Large donations to the Democratic National Committee — $10,000 each — had bought Beau Maier and Sofia LaRocca tickets to the debate. During a cocktail reception beforehand, they worked the room of party officials, rainbow donkey pins affixed to their lapels.

In fact, much about them was a lie. Mr. Maier and Ms. LaRocca were part of an undercover operation by conservatives to infiltrate progressive groups, political campaigns and the offices of Democratic as well as moderate Republican elected officials during the 2020 election cycle, according to interviews and documents.

Using large campaign donations and cover stories, the operatives aimed to gather dirt that could sabotage the reputations of people and organizations considered threats to a hard-right agenda advanced by President Donald J. Trump.

At the center of the scheme was an unusual cast: a former British spy connected to the security contractor Erik Prince, a wealthy heiress to the Gore-Tex fortune and undercover operatives like Mr. Maier and Ms. LaRocca who used Wyoming as a base to insinuate themselves into the political fabric of this state and at least two others, Colorado and Arizona.

In more than two dozen interviews and a review of federal election records, The New York Times reconstructed many of the operatives’ interactions in Wyoming and other states — mapping out their associations and likely targets — and spoke to people with whom they discussed details of their spying operation. Publicly available documents in Wyoming also tied Mr. Maier and Ms. LaRocca to an address in Cody used by the former spy, Richard Seddon.

What the effort accomplished — and how much information Mr. Seddon’s operatives gathered — is unclear. Sometimes, their tactics were bumbling and amateurish. But the operation’s use of spycraft to manipulate the politics of several states over years greatly exceeds the tactics of more traditional political dirty tricks operations.

It is also a sign of how ultraconservative Republicans see a deep need to install allies in various positions at the state level to gain an advantage on the electoral map. Secretaries of state, for example, play a crucial role in certifying election results every two years, and some became targets of Mr. Trump and his allies in their efforts to overturn the results of the 2020 election.

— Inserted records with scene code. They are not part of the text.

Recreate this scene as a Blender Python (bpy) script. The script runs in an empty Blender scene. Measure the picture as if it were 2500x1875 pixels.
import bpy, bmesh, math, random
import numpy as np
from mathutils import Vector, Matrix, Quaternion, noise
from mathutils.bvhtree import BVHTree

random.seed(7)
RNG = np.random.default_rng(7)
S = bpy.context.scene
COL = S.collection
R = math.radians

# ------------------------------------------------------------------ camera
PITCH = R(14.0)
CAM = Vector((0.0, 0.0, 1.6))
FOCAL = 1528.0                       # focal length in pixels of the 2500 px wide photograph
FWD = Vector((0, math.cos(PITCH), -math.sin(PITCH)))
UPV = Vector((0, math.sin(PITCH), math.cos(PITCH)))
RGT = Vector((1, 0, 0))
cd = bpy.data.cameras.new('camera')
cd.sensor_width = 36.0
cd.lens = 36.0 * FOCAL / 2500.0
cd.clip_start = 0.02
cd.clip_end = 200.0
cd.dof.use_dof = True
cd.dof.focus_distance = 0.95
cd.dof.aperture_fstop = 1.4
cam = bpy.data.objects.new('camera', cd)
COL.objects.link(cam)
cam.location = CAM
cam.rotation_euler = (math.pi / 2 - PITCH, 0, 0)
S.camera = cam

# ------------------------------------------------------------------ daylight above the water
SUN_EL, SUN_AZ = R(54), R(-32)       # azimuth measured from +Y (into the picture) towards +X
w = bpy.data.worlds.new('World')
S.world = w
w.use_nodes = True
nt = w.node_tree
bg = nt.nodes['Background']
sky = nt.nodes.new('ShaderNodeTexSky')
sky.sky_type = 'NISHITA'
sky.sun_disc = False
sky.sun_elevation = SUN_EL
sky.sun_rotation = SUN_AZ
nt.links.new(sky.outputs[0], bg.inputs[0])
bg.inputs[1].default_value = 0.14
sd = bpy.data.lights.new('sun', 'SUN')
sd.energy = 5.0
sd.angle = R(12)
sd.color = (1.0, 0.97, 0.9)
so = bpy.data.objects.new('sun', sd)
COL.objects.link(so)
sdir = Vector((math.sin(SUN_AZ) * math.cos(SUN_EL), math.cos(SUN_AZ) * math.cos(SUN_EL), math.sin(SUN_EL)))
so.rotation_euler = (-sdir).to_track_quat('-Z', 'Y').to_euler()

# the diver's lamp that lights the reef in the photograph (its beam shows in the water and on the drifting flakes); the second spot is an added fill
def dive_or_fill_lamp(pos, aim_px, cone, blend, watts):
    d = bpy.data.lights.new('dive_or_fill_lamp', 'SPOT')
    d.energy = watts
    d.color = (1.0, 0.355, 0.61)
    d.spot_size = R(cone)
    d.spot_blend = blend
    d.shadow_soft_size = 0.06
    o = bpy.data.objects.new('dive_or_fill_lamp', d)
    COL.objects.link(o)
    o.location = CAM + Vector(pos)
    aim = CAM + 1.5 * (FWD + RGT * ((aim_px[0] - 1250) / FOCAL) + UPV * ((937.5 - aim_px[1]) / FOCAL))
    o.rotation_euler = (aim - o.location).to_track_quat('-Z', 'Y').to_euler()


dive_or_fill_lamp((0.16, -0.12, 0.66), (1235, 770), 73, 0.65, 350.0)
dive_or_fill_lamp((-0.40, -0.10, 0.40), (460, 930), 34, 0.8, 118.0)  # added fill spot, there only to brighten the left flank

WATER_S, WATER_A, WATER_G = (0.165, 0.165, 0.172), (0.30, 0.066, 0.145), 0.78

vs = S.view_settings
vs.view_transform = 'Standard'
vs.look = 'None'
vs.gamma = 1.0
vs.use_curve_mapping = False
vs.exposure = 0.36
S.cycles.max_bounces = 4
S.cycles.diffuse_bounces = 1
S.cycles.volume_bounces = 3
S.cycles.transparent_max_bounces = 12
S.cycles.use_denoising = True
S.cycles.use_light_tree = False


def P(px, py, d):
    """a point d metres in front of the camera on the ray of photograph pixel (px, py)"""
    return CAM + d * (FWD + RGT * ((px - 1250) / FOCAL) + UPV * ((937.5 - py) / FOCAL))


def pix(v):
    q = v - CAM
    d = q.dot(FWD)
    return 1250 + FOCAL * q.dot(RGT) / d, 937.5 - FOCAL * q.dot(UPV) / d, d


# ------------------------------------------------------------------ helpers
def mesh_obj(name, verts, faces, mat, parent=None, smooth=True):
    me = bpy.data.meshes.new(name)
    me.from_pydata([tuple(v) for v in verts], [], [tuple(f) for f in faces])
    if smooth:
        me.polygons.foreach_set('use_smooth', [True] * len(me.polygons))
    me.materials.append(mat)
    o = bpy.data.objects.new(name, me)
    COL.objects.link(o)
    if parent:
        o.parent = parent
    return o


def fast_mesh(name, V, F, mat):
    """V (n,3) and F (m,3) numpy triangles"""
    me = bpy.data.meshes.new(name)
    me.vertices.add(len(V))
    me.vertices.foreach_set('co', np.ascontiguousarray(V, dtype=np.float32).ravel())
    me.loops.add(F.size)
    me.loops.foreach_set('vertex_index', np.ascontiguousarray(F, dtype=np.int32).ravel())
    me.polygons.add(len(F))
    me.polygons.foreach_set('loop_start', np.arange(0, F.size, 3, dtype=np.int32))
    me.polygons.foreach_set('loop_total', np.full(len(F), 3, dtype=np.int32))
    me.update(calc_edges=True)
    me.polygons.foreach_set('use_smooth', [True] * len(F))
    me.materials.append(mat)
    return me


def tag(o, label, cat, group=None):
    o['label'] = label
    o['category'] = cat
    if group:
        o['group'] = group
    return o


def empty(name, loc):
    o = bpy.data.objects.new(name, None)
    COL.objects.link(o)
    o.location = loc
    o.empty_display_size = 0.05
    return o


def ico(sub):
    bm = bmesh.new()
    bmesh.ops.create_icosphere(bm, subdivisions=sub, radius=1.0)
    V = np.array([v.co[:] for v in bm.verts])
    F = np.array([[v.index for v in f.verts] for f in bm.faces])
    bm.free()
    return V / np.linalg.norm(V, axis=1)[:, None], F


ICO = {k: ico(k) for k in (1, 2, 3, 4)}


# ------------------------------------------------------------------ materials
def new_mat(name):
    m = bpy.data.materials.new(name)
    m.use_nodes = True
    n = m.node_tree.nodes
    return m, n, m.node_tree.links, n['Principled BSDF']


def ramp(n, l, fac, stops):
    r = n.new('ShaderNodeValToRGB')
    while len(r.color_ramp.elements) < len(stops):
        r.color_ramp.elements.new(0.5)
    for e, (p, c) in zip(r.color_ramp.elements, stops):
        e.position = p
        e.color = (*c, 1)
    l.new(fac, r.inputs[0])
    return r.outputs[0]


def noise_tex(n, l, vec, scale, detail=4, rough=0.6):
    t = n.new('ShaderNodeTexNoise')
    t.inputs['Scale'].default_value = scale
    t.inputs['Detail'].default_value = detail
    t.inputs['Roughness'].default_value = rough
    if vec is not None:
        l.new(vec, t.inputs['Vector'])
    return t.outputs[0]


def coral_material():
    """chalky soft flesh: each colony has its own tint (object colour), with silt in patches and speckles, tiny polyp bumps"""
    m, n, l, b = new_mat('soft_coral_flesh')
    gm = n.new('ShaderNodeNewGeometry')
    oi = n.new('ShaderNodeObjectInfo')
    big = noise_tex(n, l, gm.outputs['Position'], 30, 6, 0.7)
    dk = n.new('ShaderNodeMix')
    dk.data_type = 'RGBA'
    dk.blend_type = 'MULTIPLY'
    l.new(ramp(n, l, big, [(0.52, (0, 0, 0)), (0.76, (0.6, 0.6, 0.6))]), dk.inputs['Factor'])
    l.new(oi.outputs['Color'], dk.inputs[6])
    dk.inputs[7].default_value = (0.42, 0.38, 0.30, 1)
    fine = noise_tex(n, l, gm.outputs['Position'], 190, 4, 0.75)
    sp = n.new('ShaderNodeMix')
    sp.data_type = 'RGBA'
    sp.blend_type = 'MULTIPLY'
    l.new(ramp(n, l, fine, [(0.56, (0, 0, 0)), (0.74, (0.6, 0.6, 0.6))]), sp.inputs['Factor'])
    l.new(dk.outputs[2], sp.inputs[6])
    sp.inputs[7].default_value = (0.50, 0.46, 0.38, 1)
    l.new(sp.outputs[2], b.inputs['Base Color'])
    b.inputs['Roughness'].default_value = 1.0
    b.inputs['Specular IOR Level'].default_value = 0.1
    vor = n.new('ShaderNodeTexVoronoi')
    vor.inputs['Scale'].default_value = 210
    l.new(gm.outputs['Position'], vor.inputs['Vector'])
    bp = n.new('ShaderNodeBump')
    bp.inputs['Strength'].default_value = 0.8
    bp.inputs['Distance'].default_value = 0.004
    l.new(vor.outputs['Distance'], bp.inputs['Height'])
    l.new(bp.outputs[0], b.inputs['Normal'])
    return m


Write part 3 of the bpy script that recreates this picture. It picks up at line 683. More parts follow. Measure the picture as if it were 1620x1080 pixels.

The campaign followed another effort engineered by Mr. Seddon. He aided a network of conservative activists trying to discredit perceived enemies of Mr. Trump inside the government, including a planned sting operation in 2018 against Mr. Trump’s national security adviser at the time, H.R. McMaster, and helping set up secret surveillance of F.B.I. employees and other government officials.

Mr. Prince had set Mr. Seddon’s work in motion, recruiting him around the beginning of the Trump administration to hire former spies to train conservative activists in the basics of espionage, and send them on political sabotage missions.

By the end of 2018, Mr. Seddon secured funding from the Wyoming heiress, Susan Gore, according to people familiar with her role. He recruited several former operatives from the conservative group Project Veritas, where he had worked previously, to set up the political infiltration operation in the West.

Project Veritas has a history of using operatives with fake names to target liberal organizations and make secret recordings to embarrass them.

The endeavor in the West appears to have had two primary goals: penetrate local and eventually national Democratic political circles for long-term intelligence gathering, and collect dirt on moderate Republicans that could be used against them in the internecine party battles being waged by Mr. Trump and his allies.

Nate Martin, the head of Better Wyoming, a progressive group that was one of the operation’s targets, said he suspected that its aim was to “dig up this information and you sit on it until you really can destroy somebody.”

…“dig up this information and you sit on it until you really can destroy somebody.” That sounds about right. The right has morphed into a straight up criminal organization.

And I think part of the purpose is to make everyone involved in progressive politics as paranoid as possible and suspicious of the process as possible. It’s just one more way of degrading our democracy.